L’Algérie souhaite une action commune dans la lutte antiterroriste, l’immigration clandestine et le trafic de drogue.
L’Algérie souhaite que le problème de la circulation aux frontières ne soit pas dissocié «d’une approche globale» du Maghreb.
«Il ne s’agit pas de construire un Maghreb où les uns gagnent et les autres perdent. Le Maghreb ne se limite pas seulement au Maroc et à l’Algérie», a répondu en 2008 Yazid Zerhouni, ministre de l’Intérieur, à l’appel lancé à cette époque par le ministère marocain des Affaires étrangères.
Pour la construction du Maghreb, il faut rappeler également que c’est le Roi Hassan II qui a décidé, en novembre 1994, unilatéralement du gel des activités de l’UMA.
Mohammed VI incombe à l’Algérie la responsabilité de la situation de stagnation que connaît ce projet.
Sa Majesté a affiché son souhait de normaliser les relations avec l’Algérie pour la construction d’une Union maghrébine «stable, intégrée et prospère».
Le Maroc est «animé par une volonté sincère de contribuer à l’émergence des conditions nécessaires à la dynamisation de l’action maghrébine commune».
Les observateurs analysent que le souhait exprimé par le Maroc de rouvrir les frontières avec l’Algérie s’explique par des raison socio-économiques.
Les populations marocaines vivant le long des frontières algériennes ont enregistré des pertes considérables depuis la fermeture de celles-ci.
Ce qui a engendré une dégradation dans les conditions de vie de ces populations. L’économie marocaine a été étouffée par cette situation.
Enfin, le dernier point d’achoppement entre l’Algérie et le Maroc est le problème du Sahara occidental.
Le souverain marocain a réitéré jeudi dernier l’attachement de son pays à l’initiative d’autonomie.

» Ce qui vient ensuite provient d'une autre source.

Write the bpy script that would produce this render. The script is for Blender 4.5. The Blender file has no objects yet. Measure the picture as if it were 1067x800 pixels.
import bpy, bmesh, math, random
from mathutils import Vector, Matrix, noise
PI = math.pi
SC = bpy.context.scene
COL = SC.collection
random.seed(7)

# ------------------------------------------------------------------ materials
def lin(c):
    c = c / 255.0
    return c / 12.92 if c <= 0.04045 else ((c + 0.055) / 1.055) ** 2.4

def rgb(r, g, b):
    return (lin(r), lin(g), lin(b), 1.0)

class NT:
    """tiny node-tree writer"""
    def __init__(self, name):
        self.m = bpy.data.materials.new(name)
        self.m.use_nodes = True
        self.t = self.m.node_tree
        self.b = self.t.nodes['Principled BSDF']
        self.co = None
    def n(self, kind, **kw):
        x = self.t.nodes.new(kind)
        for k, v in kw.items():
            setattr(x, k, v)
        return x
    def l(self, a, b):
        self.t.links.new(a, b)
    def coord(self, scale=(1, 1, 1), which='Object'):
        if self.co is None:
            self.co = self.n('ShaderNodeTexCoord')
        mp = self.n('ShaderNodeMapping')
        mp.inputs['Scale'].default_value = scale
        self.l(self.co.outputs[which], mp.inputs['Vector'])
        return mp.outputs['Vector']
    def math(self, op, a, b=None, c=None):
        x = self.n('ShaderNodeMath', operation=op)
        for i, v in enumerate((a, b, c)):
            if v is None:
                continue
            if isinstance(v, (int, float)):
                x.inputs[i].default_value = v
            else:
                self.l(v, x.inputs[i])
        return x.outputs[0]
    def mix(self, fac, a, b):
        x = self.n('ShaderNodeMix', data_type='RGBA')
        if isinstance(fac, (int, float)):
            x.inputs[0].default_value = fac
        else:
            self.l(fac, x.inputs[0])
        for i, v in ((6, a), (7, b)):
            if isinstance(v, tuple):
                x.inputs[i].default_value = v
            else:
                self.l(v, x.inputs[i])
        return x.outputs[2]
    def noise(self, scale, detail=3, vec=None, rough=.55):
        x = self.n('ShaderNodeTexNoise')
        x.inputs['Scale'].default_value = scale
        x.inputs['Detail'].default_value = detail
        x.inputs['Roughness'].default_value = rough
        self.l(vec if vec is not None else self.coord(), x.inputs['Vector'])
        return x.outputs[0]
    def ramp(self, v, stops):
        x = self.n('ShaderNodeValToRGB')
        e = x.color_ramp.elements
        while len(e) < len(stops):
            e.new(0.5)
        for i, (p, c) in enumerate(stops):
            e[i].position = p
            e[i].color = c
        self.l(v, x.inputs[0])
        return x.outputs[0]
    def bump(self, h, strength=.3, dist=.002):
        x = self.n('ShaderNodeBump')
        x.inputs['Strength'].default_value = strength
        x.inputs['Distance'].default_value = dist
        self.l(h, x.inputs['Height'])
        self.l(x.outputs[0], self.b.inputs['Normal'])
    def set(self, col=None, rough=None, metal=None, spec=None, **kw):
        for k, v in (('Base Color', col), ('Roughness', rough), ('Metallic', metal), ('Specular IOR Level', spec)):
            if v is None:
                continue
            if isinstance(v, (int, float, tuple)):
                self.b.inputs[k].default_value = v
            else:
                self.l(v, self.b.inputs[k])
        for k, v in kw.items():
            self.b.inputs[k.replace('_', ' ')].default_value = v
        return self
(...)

L’Algérie continue à soutenir le principe d’autodétermination pour le peuple du Sahara occidental, conformément aux résolutions pertinentes du Conseil de sécurité dans ce sens, comme elle soutient de véritables négociations de paix entre les deux parties belligérantes, le Royaume du Maroc et le Front Polisario, dans le cadre des règles fixées par l’Organisation des Nations unies.